- What the exercise asks:
Determine which lines contain the word "this", then copy those lines.

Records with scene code
+ + +

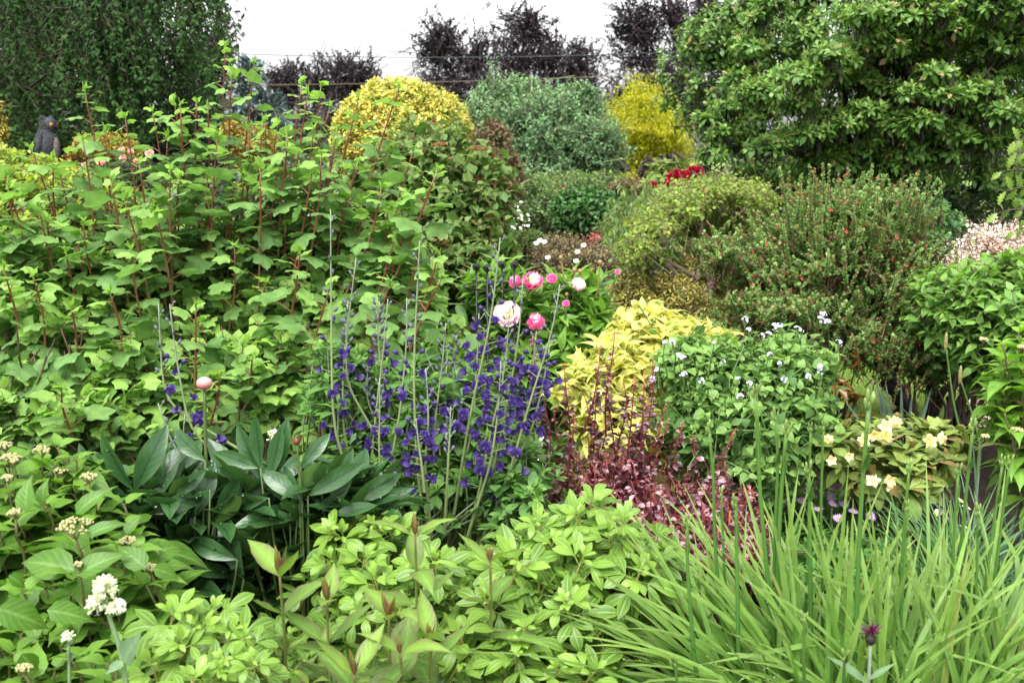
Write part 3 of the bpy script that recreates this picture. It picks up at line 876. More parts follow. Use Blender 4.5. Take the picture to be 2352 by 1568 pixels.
# lace leaved maple mound
m = leafmat("lace maple leaf", (.10, .17, .045), (.14, .21, .06), young=(.20, .25, .07), tr=.35)
shrub("lace_maple", "weeping fine leaved green maple mound behind the twisted tree", "maple", 65, [blob(1480, 555, 7.0, 100, 95, .4), blob(1430, 600, 6.9, 60, 70, .3), blob(1530, 510, 7.1, 60, 45, .3)], 1900, leafT(2, 'lance', .24, .2, .3), (.05, .09), m, nb=6, twig=False, tw=(.1, .2), k=9, up=-.2, droop=.8, spread=.7, bname="branchwork")
m = leafmat("red maple leaf", (.28, .06, .05), (.4, .12, .10), tr=.35)
shrub("red_maple", "little red leaved maple sprays beside the lace maple", "maple", 66, [blob(1375, 548, 7.0, 26, 12, .1), blob(1350, 572, 6.9, 22, 8, .1), blob(1400, 535, 7, 16, 8, .1)], 60, leafT(2, 'lance', .25, .2, .3), (.045, .07), m, nb=5, br=.005, tw=(.06, .12), k=8, up=0, spread=1.)

# red rhododendron
m = leafmat("rhodo leaf", (.10, .15, .03), (.14, .20, .045), young=(.22, .27, .06), tr=.2, rough=.4)
ROSM = leafT(3, 'obovate', .34, .2, .3)
root, rng, p, o = shrub("red_rhododendron", "olive green rhododendron bush carrying crimson flower heads", "rhododendron", 67, [blob(1555, 430, 9, 75, 60, .4), blob(1530, 470, 8.8, 50, 40, .3), blob(1610, 440, 9, 60, 50, .3)], 260, ROSM, (.09, .13), m, nb=8, rosette=True, k=8, tw=(.06, .1), up=.5)
CRIM = petalmat("crimson petal", (.35, .008, .03), (.42, .02, .06), tr=.2)
FUN = cup([(5, .55, .75, PETW, 0, 0, 0), (5, .9, .8, PETW, 0, 0, .6)], None).tmpl()


def truss(c, r, n, rng, axis=(0, -.5, .8), fs=.6):
    g = Geo()
    d = nrm(nrm(np.array(axis))[None] * .75 + rng.normal(0, .6, (n, 3)))
    g.inst(FUN, c + d * r * .5, d, UP + rng.normal(0, .3, (n, 3)), r * fs * rng.uniform(.85, 1.15, n), 1, rng.random(n), rng.random(n))
    return g


for x, y, r in ((1550, 412, .075), (1568, 405, .055), (1535, 425, .055), (1590, 398, .065), (1605, 395, .05), (1540, 428, .05), (1558, 432, .05), (1500, 427, .04), (1555, 400, .05)):
    truss(P(x, y, 8.5), r, 16, rng).build("flower_head", [CRIM], root)
shrub("purple_shrub", "small blackish purple shrub left of the crimson rhododendron", "shrub", 68, [blob(1500, 395, 11, 32, 30, .2), blob(1410, 385, 13, 34, 16, .2), blob(1540, 375, 12, 40, 20, .2)], 300, FAR, (.05, .08), PURP, nb=5, tw=(.08, .16), k=7)

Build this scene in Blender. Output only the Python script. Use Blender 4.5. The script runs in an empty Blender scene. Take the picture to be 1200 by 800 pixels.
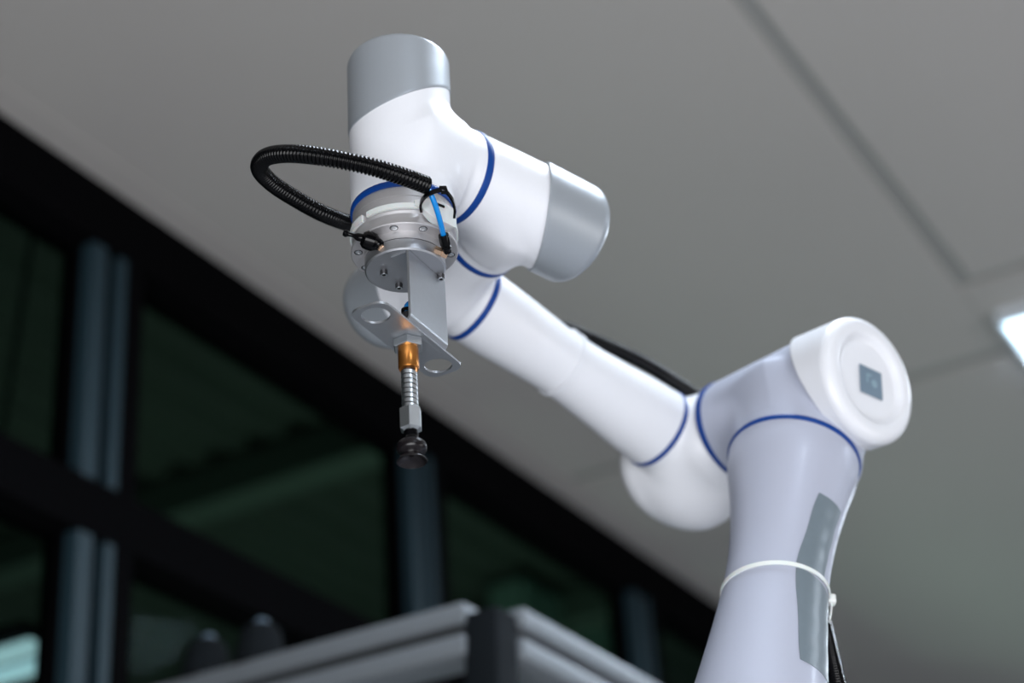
import bpy, bmesh, math, random
import numpy as np
from mathutils import Vector, Matrix
random.seed(3)
SC = bpy.context.scene
COL = SC.collection

# ------------------------------------------------------------------ camera
PITCH, ROLL, FPX = math.radians(31.1), math.radians(1.4), 2000.0
cf = Vector((0, math.cos(PITCH), math.sin(PITCH)))
cu0 = Vector((0, -math.sin(PITCH), math.cos(PITCH)))
cr = math.cos(ROLL) * Vector((1, 0, 0)) - math.sin(ROLL) * cu0
cu = math.cos(ROLL) * cu0 + math.sin(ROLL) * Vector((1, 0, 0))
cam_data = bpy.data.cameras.new('camera')
cam = bpy.data.objects.new('camera', cam_data)
COL.objects.link(cam)
m = Matrix((cr, cu, -cf)).transposed().to_4x4()
m.translation = Vector((0, 0, 1.4))
cam.matrix_world = m
cam_data.sensor_width = 36.0
cam_data.lens = FPX / 1200 * 36.0
cam_data.clip_start = 0.05
cam_data.dof.use_dof = True
cam_data.dof.focus_distance = 1.80
cam_data.dof.aperture_fstop = 2.1
SC.camera = cam

# ------------------------------------------------------------------ world and exposure
SC.view_settings.view_transform = 'Standard'
SC.view_settings.look = 'None'
SC.view_settings.gamma = 1.0
SC.view_settings.use_curve_mapping = False
SC.view_settings.exposure = 0.46
w = bpy.data.worlds.new('world'); SC.world = w; w.use_nodes = True
w.node_tree.nodes['Background'].inputs[0].default_value = (0.36, 0.42, 0.5, 1)
w.node_tree.nodes['Background'].inputs[1].default_value = 0.12

# room frame: P0 on the ceiling edge over the window wall, D1 along that wall, D2 into the room
P0 = Vector((-0.484192, 4.144822, 0)); D1 = Vector((0.532913, 0.84617, 0)); D2 = Vector((0.84617, -0.532913, 0))
def rp(a, b, z): return P0 + D1 * a + D2 * b + Vector((0, 0, z))
ROOM = Matrix((D1, D2, Vector((0, 0, 1)))).transposed()     # columns = axes (left handed, used for points only)

def area(name, loc, target, sx, sy, power, col):
    l = bpy.data.lights.new(name, 'AREA'); l.shape = 'RECTANGLE'; l.size = sx; l.size_y = sy
    l.energy = power; l.color = col
    o = bpy.data.objects.new(name, l); COL.objects.link(o)
    o.location = loc
    o.rotation_euler = (Vector(target) - Vector(loc)).to_track_quat('-Z', 'Y').to_euler()
    return o
ARM = (0.05, 1.7, 2.5)
# daylight through the window band of the camera-side wall (low) and through the right-hand wall
area('daylight_back', rp(-4.6, 3.2, 0.9), (0.1, 1.7, 2.4), 3.6, 1.5, 112, (0.97, 0.98, 1.0))
area('daylight_right', rp(-0.2, 6.3, 1.2), (0.2, 1.7, 2.4), 2.4, 1.8, 32, (1.0, 0.955, 0.93))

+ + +

- Task solution:
Write part 3 of the bpy script that recreates this picture. It picks up at line 876. More parts follow. Use Blender 4.5. Take the picture to be 2352 by 1568 pixels.
Build this scene in Blender. Output only the Python script. Use Blender 4.5. The script runs in an empty Blender scene. Take the picture to be 1200 by 800 pixels.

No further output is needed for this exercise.